Bloomberg’s MAIG also came under fire for having the names of criminals killed by police and armed citizens on a list of “gun violence” victims, and because an MAIG associate in Georgia referred to gun owners as “wing nuts” in an e-mail.
Underscoring the controversy is a simmering resentment that the billionaire mayor is using his checkbook to influence gun policy across the map.

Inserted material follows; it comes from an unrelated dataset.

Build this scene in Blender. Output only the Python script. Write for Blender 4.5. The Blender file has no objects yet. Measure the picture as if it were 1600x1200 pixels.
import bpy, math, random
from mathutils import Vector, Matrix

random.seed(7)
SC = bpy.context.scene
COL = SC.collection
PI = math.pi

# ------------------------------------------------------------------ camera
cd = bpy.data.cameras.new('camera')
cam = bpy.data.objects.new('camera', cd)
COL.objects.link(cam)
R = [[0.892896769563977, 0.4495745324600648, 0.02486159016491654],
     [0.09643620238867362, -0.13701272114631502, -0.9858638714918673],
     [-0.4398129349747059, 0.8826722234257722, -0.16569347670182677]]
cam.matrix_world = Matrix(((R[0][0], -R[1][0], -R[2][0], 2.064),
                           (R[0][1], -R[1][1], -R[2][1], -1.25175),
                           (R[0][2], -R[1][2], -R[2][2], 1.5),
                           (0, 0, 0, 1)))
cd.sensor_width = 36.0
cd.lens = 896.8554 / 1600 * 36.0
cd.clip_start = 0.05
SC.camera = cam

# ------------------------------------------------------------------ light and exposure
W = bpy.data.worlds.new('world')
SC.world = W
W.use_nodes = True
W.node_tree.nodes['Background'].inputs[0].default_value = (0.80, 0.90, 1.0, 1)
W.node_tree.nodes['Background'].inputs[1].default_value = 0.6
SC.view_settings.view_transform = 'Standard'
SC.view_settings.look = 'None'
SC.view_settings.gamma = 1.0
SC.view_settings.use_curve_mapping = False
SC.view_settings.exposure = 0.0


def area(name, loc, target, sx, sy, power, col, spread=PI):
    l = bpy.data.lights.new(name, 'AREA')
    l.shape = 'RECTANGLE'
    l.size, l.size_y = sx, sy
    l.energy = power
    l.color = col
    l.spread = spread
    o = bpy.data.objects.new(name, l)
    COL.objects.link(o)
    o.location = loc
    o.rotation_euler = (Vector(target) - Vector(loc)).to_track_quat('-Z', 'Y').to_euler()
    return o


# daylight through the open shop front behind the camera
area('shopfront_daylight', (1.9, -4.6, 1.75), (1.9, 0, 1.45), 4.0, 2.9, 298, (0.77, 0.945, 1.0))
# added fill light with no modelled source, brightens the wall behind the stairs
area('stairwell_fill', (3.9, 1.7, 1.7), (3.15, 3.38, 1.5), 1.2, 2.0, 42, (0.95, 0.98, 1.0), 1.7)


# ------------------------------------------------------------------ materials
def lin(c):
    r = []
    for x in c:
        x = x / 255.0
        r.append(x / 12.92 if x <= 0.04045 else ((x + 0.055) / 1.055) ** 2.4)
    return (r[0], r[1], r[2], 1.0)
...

Average income gun owners do not like the idea that a rich elitist is trying to erode their gun rights.
The Post story noted that Bloomberg spokesman John McCarthy said the use of Kocher’s time had benefit to the city, so it was legitimate.
“With 85 percent of guns used in crimes here coming from out of state, gun policy everywhere has an impact on the safety of New Yorkers,” McCarthy insisted to Politico. “The mayor’s top priority is keeping New Yorkers safe and that includes seeking sane gun laws in other states and D.C. to help reduce the flow of illegal guns to New York.”
But Political also reported that Kocher registered in Nevada as a lobbyist “on state-based firearms issues.” That, Politico said, “raises further questions about the relationship between the city and the mayor’s self-funded 501(c)(4).”
“City Hall confirmed…that Christopher Kocher, who works as a special counsel for Bloomberg’s office, registered as a lobbyist for the 2013 legislative session in Nevada, to push a background checks bill there,” Politico said.